A word of difference: Fleishman's Kev O'Sullivan discovers how to speak L.A. style

A word of difference: Fleishman's Kev O'Sullivan discovers how to speak L.A. style

More than Words

So, it was a campaign about how a little dash of colourful make up can build somebody's confidence to start enjoying even more colour in their life. It was called a Dash to Begin.

Geddit? A Dash meaning a small smidge. A Dash meaning a rush, a race, a hurry!

A Dash to Begin?

My two colleagues looked at me with a strange combination of perplexity and pity.

"I kinda get it," one remarked, "but not really."

This look of perplexity is not uncommon in my new life in Los Angeles.

And the reason?! Americans and Brits are often speaking two different languages.

Yes, this of course applies to the pronunciation of words - "shhhhhhhedule", "vytamin", "aluminium" - but also the words themselves: "lift" and "trousers" needlessly becoming "elevator" and "pants". With that said, many Americans have suggested that they swap their "elevator" for the UK’s "lift" because the latter is kayooter. But I doubt any Brit could bring themselves to call trousers our word for underpants. Pantaloon, perhaps?

My personal favourite (sorry, favorite) is the word for that book where we keep dates and appointments. While I suggest I'll put my next meeting or reservation in my diary, Americans insist it's a calendar (or cal - puke emoji). And by putting details of my next meeting in my diary, I manage to imply that I'm journaling about it. "Dear Diary, I have a meeting with a man tomorrow at 2pm. He's my new accountant. I think I like him."

The difference in words, and worlds, often runs much deeper.

One such word that has a landmine attached to its usage is "boy". In the UK, "boy" or "boys" can be applied to any man as a sign of endearment, fraternity or just a synonym - even "boyo" has its place. And while there are certain contexts where it works stateside ("I'm hanging with the boys tonight"), it's oft considered a fairly disrespectful term for full grown men. And understandably has some pretty hideous associations in the context of racial injustice.

And similar rules apply to swearing—I mean, cursing.

While Brits swear habitually - even professionally - dropping an F-bomb in the USA is a sudden "no". People visibly cringe.

In fact, it's kinda upside-down that Americans think of Brits as really proper, as Americans appear to lean more towards the prudish, hierarchical and mannered. It's more like Upstairs, Downstairs here but the stairs are called "elevators". It's Downton Alley if you will.

Plus, the language in the US is far more flowery. "I'm pissed off" is replaced with "I'm experiencing a high level of negative emotion in this situation." (And don't get me started on pissed and pissed—very different).

The biggest distinctions lie not in what we say but how we say it.

And here is where the experience has been an overall joy to date.

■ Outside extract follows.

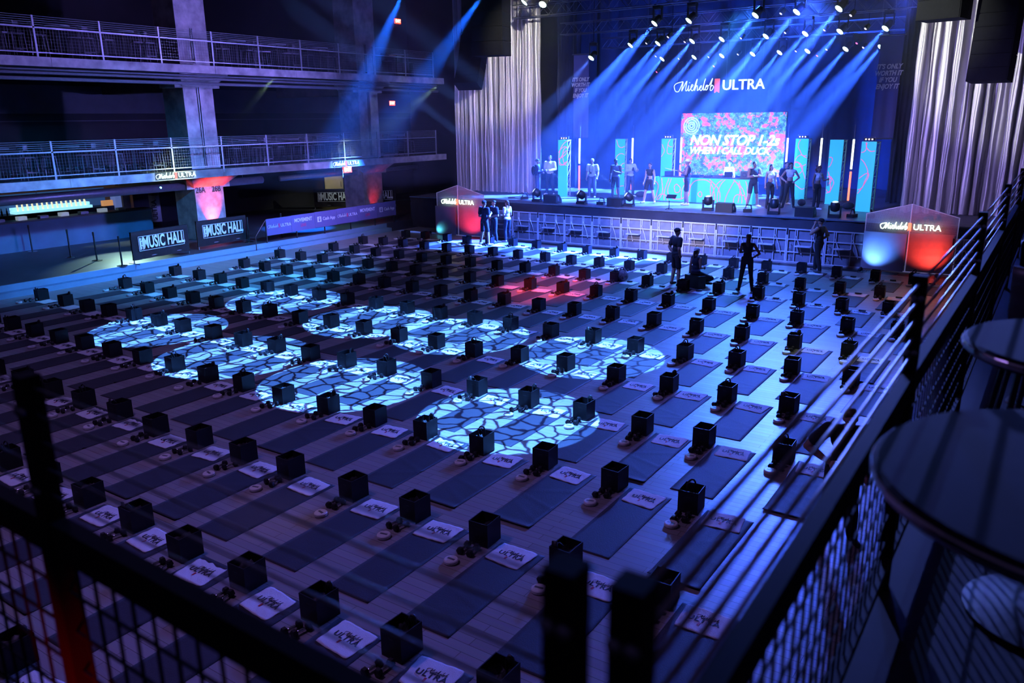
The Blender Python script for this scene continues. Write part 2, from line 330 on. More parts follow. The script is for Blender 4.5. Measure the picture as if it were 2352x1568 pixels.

Firstly, having a British accent has been the greatest gift of all time. 

Not only does it take me from a 5.7 to a 6.9 in dating, but my colleagues and clients assume I'm being smart and charming at every turn. Meanwhile, anybody across the pond knows I'm being shallow and obnoxious.

Secondly, but most importantly, people in the USA are far more comfortable with externalising/externalizing. Yes they use strange versions of our words, and, yes, they use five words too many on occasion BUT at least they use them. One lazy accusation Brits often make about Americans is that they're loud - but I think everybody could benefit from being a little louder in life. A Dash of Loudness? Anybody?